Sea of Galilee, by the way, was a really busy fishing place. There were at least sixteen harbors on that little lake. Sixteen harbors. Josephus commandeered 230 boats off the lake for a war called the Galilee War in 68 A.D. So there were some formidable fishing going on in that lake. It was a repository of a great amount of fish.

And by the way, fish was the primary meat in the Mediterranean world. There was not any other meat, it wasn’t sheep or anything else, it was fish. So there was a huge market for fish and very likely fishermen at this lake sold their fish all over the Mediterranean. So they were exporters of their fish as well. This was a business. These weren’t day laborers. These men had a business, they were in the business of fishing. They were prominent men, as were James and John, who were in the same business, and they were partners of Peter and Andrew. We learn that later in the gospel accounts.

So they were in a business, prominent enough business so, according to John 18:15, John was well known to the high priest. So I don’t know how they had a connection, but I don’t want you to think that these guys were poor fishermen. They had a very successful business. It may well be that these men spoke Hebrew, Aramaic, and even Greek because they had to do business on an international level.

So Jesus comes along to them. They’ve already declared their interest in Him back with John the Baptist months before. So He said to them, “Follow me, and I’ll make you become fishers of men.” This is a command, by the way, that’s highly unusual. Rabbis didn’t do this. We have no record in all Jewish writings of a rabbi commanding people to follow him. Like the prophets, they told people to follow God, obey God, follow the law, but there’s no record they told their hearers to follow them. Some did, but Jesus does something that’s absolutely unique.
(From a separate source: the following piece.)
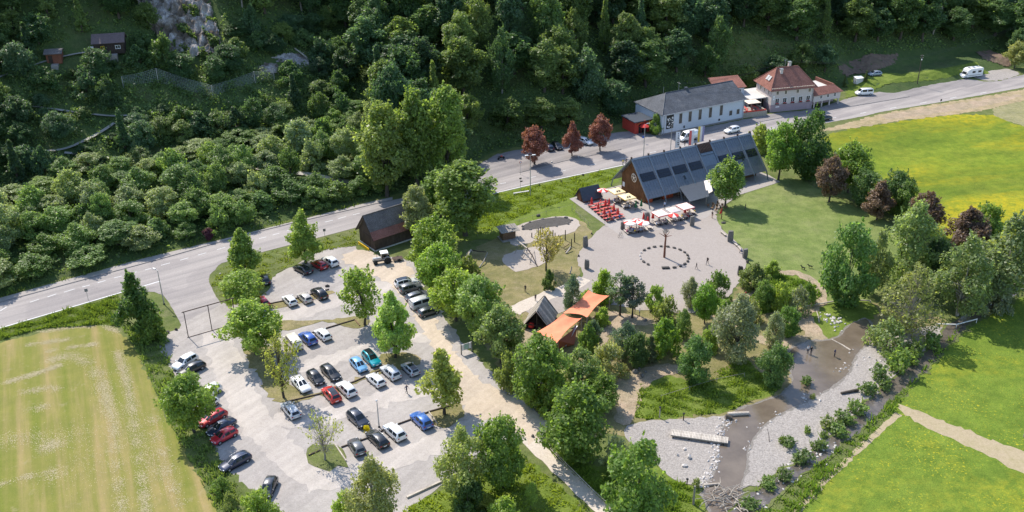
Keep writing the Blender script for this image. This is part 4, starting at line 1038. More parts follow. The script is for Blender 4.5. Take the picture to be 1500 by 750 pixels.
scatter_leaves('cliff_plants', 220000, (-85, -40, 190, 260), .3, (.05, .09, .025), (.5, 2.4), overgrow, seed=4)
scatter_leaves('slope_scrub', 260000, (-130, -10, 175, 270), .24, (.06, .11, .032), (.2, 2.4), lambda px, py, d: notrock(px, py, d) & (px < 520) & (py > 95) & (d > 38) & (np.sin(px*.17+np.sin(py*.2)*1.7)+np.cos(py*.23-px*.07) > .3), seed=9)
def tufts(name, px, n, h, col, seed=1, m='grass', size=.12):
    r = np.random.default_rng(seed); poly = np.array([at(*p)[:2] for p in px])
    a = poly.min(0); b = poly.max(0)
    x = r.uniform(a[0], b[0], n*3); y = r.uniform(a[1], b[1], n*3); k = inside(poly, x, y)
    x = x[k][:n]; y = y[k][:n]; n = len(x)
    cl = np.clip(np.sin(x*1.1+2*np.sin(y*.6))*np.cos(y*1.3+np.sin(x*.5))+.7, .15, 1.6)
    hh = h*cl*r.uniform(.5, 1.3, n); an = r.uniform(0, 6.28, n); ln = r.normal(0, .35, (n, 2))*hh[:, None]
    dx = np.stack([np.cos(an), np.sin(an), np.zeros(n)], 1)*size*r.uniform(.6, 1.5, n)[:, None]
    B = np.stack([x, y, np.zeros(n)+.01], 1); T = B + np.stack([ln[:, 0], ln[:, 1], hh], 1)
    Q = np.stack([B-dx, B+dx, T+dx*.35, T-dx*.35], 1)
    return tag(link(name, quad_mesh(name, Q, M[m]), color=col), kind='stuff')
tufts('verge_grass', [(-80, 505), (0, 484), (173, 433), (180, 445), (176, 478), (150, 476), (60, 482), (-80, 520)], 9000, .5, (.10, .165, .03), 1)
tufts('verge_grass', [(178, 480), (200, 480), (238, 502), (258, 552), (300, 625), (345, 708), (385, 745), (330, 780), (286, 690), (248, 620), (222, 560), (200, 512)], 9000, .55, (.10, .165, .045), 2)
tufts('brook_grass', [(1395, 488), (1408, 480), (1392, 506), (1350, 548), (1318, 594), (1245, 672), (1185, 738), (1120, 800), (1085, 790), (1108, 752), (1180, 695), (1262, 628), (1345, 550)], 14000, .6, (.11, .19, .03), 3)
tufts('brook_grass', [(1092, 736), (1138, 692), (1208, 640), (1278, 576), (1356, 510), (1376, 490), (1336, 520), (1264, 590), (1194, 648), (1122, 704)], 9000, .75, (.12, .19, .04), 4)
tufts('roadside_grass', [(720, 287), (905, 246), (900, 262), (850, 285), (838, 290), (760, 318), (700, 345), (690, 330)], 9000, .35, (.14, .21, .03), 5)
tufts('island_grass', [(324, 390), (440, 358), (522, 338), (522, 360), (455, 371), (398, 404), (390, 432), (335, 450), (310, 420)], 5000, .3, (.13, .19, .04), 6)
tufts('hillfoot_grass', [(-60, 455), (0, 438), (207, 381), (334, 350), (422, 328), (520, 303), (545, 292), (520, 290), (330, 335), (0, 425)], 6000, .5, (.09, .15, .03), 7)
tufts('bank_grass', [(930, 612), (938, 562), (1010, 562), (1090, 525), (1145, 570), (1060, 605), (950, 615)], 6000, .35, (.11, .18, .03), 8)
tufts('foreground_tufts', [(592, 745), (640, 722), (770, 670), (880, 765), (860, 800), (580, 800)], 6000, .3, (.14, .21, .03), 9)
tufts('foreground_tufts', [(805, 662), (880, 692), (1000, 708), (1030, 730), (1000, 790), (930, 780)], 6000, .4, (.12, .2, .03), 10)
tufts('mound_grass_tufts', [(1142, 402), (1196, 418), (1204, 436), (1150, 452), (1100, 465), (1092, 440)], 4000, .4, (.10, .18, .03), 12)
# drying hay lying in rows
def hay_rows():
    r = np.random.default_rng(3); rows = [
        ([(172, 515), (186, 560), (197, 620), (206, 690), (214, 752)], 2200, .34), ([(150, 560), (166, 618), (172, 690), (180, 756)], 1700, .4),
        ([(72, 528), (100, 520), (128, 530), (146, 550), (160, 600)], 1300, .5), ([(10, 560), (50, 548), (90, 534)], 700, .3), ([(60, 516), (110, 508), (140, 504)], 700, .3),
        ([(222, 610), (240, 670), (262, 740)], 1300, .45), ([(-20, 715), (40, 698), (80, 690)], 500, .3), ([(30, 575), (70, 568), (85, 570)], 380, .35), ([(0, 645), (60, 640), (130, 632)], 500, .8), ([(50, 600), (64, 595), (76, 596)], 260, .4),
        ([(60, 486), (110, 479), (152, 478), (178, 488)], 700, .25), ([(40, 505), (100, 497)], 400, .3), ([(180, 600), (205, 640), (232, 700)], 700, .9), ([(60, 700), (100, 690)], 300, .7), ([(66, 655), (84, 650)], 300, .6), ([(120, 620), (130, 700)], 500, 1.5)]
    P = []
    for px, n, w in rows:
        pts = [at(*p) for p in px]
        for _ in range(n*4):
            i = r.integers(0, len(pts)-1); p = pts[i].lerp(pts[i+1], r.uniform())
            k = math.sin(p.x*1.7+p.y*.9)+math.sin(p.x*.6-p.y*1.3)
            if k < r.uniform(-1.6, 1.0): continue
            P.append((p.x+r.normal(0, w*1.4), p.y+r.normal(0, w*1.4), r.uniform(.008, .035)))
    P = np.array(P); N = unit(r.normal(size=P.shape)*.2+np.array([0, 0, 1]))
    tag(link('hay_rows', leaves_mesh('hay_rows', P, N, r.uniform(.03, .09, len(P)), M['straw_bit'], r)), kind='stuff')
hay_rows()
# plants along the brook and on the gravel
n_ = 0
for px, py, hp, wp, lab in [(1365, 508, 22, 26, 'green willow bush on the far bank by the brook, farthest upstream'), (1345, 520, 26, 30, 'tall leafy bush where the brook bends'), (1312, 545, 40, 34, 'tall dark leaved bush on the gravel bank near the bend'), (1336, 532, 24, 26, 'dense bush right of the tall dark leaved one'),
    (1288, 556, 26, 24, 'thin reedy plant on the gravel bank'), (1300, 572, 18, 22, 'rounded bush on the brook side of the gravel'), (1270, 576, 20, 24, 'spreading weed clump above the drift log'), (1250, 606, 24, 30, 'large clump of weeds below the drift log'),
    (1236, 618, 18, 26, 'broad weed clump by the brook'), (1180, 634, 14, 12, 'single tall weed on the open gravel'), (1154, 654, 16, 20, 'leafy weed clump around a drift branch'), (1146, 650, 14, 12, 'small weed left of the drift branch'), (1212, 626, 18, 20, 'weed clump in the middle of the gravel bank'), (1204, 640, 10, 12, 'low weed near the gravel middle'),
    (1228, 636, 18, 26, 'bright green clump at the brook edge'), (1200, 660, 16, 24, 'bright clump midway along the brook'), (1176, 676, 16, 26, 'green clump overhanging the brook'), (1146, 698, 16, 26, 'green clump on the brook edge near the branch pile'), (1126, 712, 14, 24, 'small green clump right of the branch pile'), (1096, 738, 14, 30, 'green clump beside the branch pile'),
    (1180, 563, 14, 16, 'small willow sprout standing in the stream'), (1192, 584, 8, 10, 'low tuft at the lower edge of the stream')]:
    P = at(px, py); s = pxm(P)
    o = plant(P, 'tuft%d' % (n_ % 2), hp/s*1.0, wp/s*1.1, random.choice([(.075, .13, .03), (.065, .11, .032), (.085, .125, .04)]), lab, 'shrub', None, 'waterside_plant'); n_ += 1
# ------------------------------------------------------------------ buildings
def wpart(parent, name, m, fn, label=None, color=None):
    b = MB(); fn(b); o = b.build(name, m, parent, color)
    if label: o['label'] = label
    return o
def window(parent, x0, x1, z0, z1, y, out=-1, frame='white', pane='window', axis='y', bars=1, depth=.06, label=None):
    """window in a wall facing -y (or -x): frame with proud edges, recessed pane as sub-part"""
    def T(u, d, z): return (u, y+out*d, z) if axis == 'y' else (y+out*d, u, z)
    def bar(b, u0, u1, za, zb, d0, d1):
        p = T(u0, d0, za); q = T(u1, d1, zb)
        b.box(min(p[0], q[0]), max(p[0], q[0]), min(p[1], q[1]), max(p[1], q[1]), za, zb)
    b = MB(); w = .09
    bar(b, x0, x0+w, z0, z1, -.02, depth); bar(b, x1-w, x1, z0, z1, -.02, depth)
    bar(b, x0+w, x1-w, z0, z0+w, -.02, depth); bar(b, x0+w, x1-w, z1-w, z1, -.02, depth)
    for i in range(bars):
        c = x0 + (x1-x0)*(i+1)/(bars+1); bar(b, c-.03, c+.03, z0+w, z1-w, -.02, depth*.7)
    f = b.build('window', M[frame], parent)
    b = MB(); bar(b, x0+w*.5, x1-w*.5, z0+w*.5, z1-w*.5, -.01, .012); b.build('pane', M[pane], f)
    if label: f['label'] = label
    return f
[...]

He called people to follow Him. He called them in an extreme way. He basically called them to abandon absolutely everything. In fact, this is what He said, as you’ll see in Mark 8:34 and following, “If any man will come after me, let him deny himself, take up his cross, follow me.” It’s the end of your life, drop everything, follow me, I’ll make you fishers of men. They would understand that analogy, wouldn’t they? There was one use of that in the Old Testament, Jeremiah 16:16, fishing for men, but it was with a view to judgment. This is with a view to salvation.

What is He saying to them? Drop your family business. Drop your life the way it is. Join me, let me train you to be a preacher of the gospel, a herald of the Kingdom. Here Jesus established the means by which the Kingdom will advance. He will use transformed sinners that He sovereignly identifies and sovereignly calls. This is dramatic authority, folks, solely belonging to Jesus in which He demands everything.
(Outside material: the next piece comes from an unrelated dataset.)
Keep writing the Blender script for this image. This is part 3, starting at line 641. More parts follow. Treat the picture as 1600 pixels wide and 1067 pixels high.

What is even more remarkable, verse 18, “Immediately they left their nets and followed Him.” Wow. These guys are not pushovers. Would you call Peter a pushover? I don’t think so. Did Peter have a mind of his own? I think so. They dropped everything. What was going on here? A sovereign call and a sovereign enabling. I think this is where the power of God came upon these men, and sovereignly they were moved to follow. And now Jesus has His first two, Simon and Andrew - or Peter and Andrew.

Going on a little further in verse 19, “He saw James, the son of Zebedee, John, his brother who were also in the boat mending the nets.” These guys aren’t pushovers, either. Do you remember what their nickname was? Sons of thunder. James is the Greek form of Jacob. John is the Greek form of Johanan. Zebedee of Zebediah, the Hebrew of that. Zebedee was married to Salome who may well have been a sister to Mary, the mother of Jesus. James and John were in partnership with their dad, with Simon and Andrew, according to Luke 5:10. So they were in the same business.
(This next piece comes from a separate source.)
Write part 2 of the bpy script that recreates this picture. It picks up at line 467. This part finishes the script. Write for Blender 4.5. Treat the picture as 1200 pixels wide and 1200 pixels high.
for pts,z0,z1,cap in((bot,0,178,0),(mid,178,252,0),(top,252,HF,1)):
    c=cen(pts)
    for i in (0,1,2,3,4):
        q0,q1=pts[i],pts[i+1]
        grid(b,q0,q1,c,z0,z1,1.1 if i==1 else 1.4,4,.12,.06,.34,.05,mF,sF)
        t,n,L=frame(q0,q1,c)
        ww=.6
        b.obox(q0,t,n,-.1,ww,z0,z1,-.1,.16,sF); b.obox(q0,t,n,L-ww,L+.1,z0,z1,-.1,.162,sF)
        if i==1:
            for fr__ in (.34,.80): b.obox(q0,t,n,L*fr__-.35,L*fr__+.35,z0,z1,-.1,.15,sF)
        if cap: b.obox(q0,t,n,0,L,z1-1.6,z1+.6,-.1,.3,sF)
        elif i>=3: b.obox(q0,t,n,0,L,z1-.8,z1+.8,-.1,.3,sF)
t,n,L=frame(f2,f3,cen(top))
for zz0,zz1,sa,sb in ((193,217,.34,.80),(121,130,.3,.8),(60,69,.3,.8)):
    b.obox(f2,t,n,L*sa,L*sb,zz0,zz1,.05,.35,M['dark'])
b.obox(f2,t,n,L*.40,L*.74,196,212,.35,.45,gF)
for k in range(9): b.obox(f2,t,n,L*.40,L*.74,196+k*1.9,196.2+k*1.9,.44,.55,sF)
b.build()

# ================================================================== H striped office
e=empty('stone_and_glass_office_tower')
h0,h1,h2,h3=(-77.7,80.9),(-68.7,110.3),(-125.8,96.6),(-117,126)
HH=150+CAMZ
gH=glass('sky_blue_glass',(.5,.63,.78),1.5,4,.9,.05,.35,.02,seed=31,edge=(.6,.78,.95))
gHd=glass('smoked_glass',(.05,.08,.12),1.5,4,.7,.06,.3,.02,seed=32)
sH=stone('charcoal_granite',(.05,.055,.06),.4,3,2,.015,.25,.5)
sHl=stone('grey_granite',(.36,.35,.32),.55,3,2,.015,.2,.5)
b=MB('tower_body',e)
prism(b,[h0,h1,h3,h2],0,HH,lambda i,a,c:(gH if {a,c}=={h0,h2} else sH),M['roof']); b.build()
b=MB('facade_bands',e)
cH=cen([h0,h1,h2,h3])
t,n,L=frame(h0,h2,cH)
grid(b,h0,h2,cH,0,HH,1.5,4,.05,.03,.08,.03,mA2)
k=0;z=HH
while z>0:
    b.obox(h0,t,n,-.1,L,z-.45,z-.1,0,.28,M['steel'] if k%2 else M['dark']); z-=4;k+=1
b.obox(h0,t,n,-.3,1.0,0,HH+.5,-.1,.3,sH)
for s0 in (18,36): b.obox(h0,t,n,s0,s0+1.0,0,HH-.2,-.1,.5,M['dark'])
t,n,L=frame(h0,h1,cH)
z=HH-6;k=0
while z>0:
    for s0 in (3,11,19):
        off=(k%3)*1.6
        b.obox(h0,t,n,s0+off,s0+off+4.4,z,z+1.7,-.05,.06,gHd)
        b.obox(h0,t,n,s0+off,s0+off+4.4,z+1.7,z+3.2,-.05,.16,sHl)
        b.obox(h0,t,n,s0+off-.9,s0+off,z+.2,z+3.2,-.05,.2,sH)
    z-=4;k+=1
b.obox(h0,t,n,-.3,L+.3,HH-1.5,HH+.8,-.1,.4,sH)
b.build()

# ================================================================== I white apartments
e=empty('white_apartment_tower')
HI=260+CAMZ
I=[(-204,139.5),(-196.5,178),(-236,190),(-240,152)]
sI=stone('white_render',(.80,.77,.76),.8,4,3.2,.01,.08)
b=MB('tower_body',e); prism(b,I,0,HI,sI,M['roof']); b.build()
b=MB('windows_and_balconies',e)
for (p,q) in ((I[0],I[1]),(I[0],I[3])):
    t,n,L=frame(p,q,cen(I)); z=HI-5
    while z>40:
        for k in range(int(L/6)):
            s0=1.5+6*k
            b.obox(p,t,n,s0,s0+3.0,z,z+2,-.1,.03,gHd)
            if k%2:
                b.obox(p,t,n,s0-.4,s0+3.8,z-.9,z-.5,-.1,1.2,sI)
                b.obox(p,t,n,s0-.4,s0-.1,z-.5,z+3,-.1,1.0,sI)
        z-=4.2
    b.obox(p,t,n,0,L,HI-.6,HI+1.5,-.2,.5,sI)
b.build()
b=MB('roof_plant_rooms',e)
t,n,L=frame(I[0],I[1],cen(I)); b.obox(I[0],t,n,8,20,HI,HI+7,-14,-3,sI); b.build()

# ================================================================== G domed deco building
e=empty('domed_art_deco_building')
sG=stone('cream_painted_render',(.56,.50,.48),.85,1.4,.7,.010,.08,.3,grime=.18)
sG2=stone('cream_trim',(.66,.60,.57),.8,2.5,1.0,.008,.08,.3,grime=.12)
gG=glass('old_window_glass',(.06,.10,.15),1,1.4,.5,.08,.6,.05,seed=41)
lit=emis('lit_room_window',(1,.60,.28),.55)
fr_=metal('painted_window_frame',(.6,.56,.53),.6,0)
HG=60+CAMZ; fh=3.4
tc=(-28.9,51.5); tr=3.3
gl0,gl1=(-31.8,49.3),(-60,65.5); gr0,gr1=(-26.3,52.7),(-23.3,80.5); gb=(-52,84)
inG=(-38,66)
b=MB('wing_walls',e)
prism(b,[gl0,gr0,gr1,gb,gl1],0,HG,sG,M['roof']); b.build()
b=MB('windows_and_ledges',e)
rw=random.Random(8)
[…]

And they were doing what you did if you didn’t fish, you mended the nets so you could go fish again, so they were mending the nets. Immediately He called them. “They left their father, Zebedee, in the boat with the hired servant and went away to follow Him.” Can you imagine that? I think the father could be a little upset at that. Just jumped out of the boat, “We’re out of here, Dad, and we won’t be back.” Amazing obedience. Amazing. Startling.

Go over to chapter 2, verse 14, “As Jesus passed by, He saw Levi the son of Alphaeus” - otherwise known as Matthew - “sitting in the tax booth and He said to him, ‘Follow me,’ and he got up and followed Him.” And that’s the way it was with all of them. Amazing, sudden, drop-everything, instantaneous obedience. Really shocking.

And, of course, behind this is the words of Jesus in John 15:16, “You have not chosen me, but I have chosen you, and then called you and then empowered you to follow me.” And by the time you get to chapter 3, verse 13 and following, you get all twelve of them in place.

The salient implication here is really obvious, isn’t it? He had power over Satan, He had power over sin, and He had power over sinners to call them to Himself. And what we learn about ministry is that what matters is sanctity of soul, simplicity of subject, and selectivity of successors. The Lord chose men to be His companions. We need to do the same.

I will tell you this, folks. Nothing has been more important in my entire life of ministry than surrounding myself with the right men. That’s how the Kingdom advances. And I’ve always tried to work on the principle of 2 Timothy 2. Second Timothy 2, Paul says, “The things you have heard from me in the presence of many witnesses, entrust these to faithful men who will be able to teach others also.” Paul says, “I had the truth, I gave it to you, Timothy. You give it to faithful men who are able to teach others also.” Paul to Timothy, to faithful men, to others also.

But the key is this: Entrust these things to faithful men who will be able to teach others also. So you’re looking for the faithful and the able. The ministry advances through the faithful and the able. Faithful speaks of their character, and able speaks of their giftedness. The Kingdom advances when we are both faithful and able to proclaim the truth.

Here’s the model for ministry: Sanctified heart, overcoming sin and temptation, commitment to the singularity of the glorious message of the gospel that has come to us from God through the pages of Scripture concerning Christ, and selectivity of successors, choosing carefully who you surround yourself with so that you can multiply and extend your ministry on and on.

That’s how our Lord did it. At the same time, demonstrated His power over Satan, sin, and His power even to sovereignly call and transform sinners. He is the King, and the King has given us a strategy for following Him.

Father, thank you for your Word to us this morning. Covered a lot, thought about a lot of things. Oh, Lord, we’re so grateful for the tremendous, rich insights that Scripture gives to us. Can be so practically applied in our own lives.

Thank you for the wonder of the message of Mark, its beauty, its simplicity. Give us joy as we continue to pursue its truths. We pray in the name of Christ. Amen.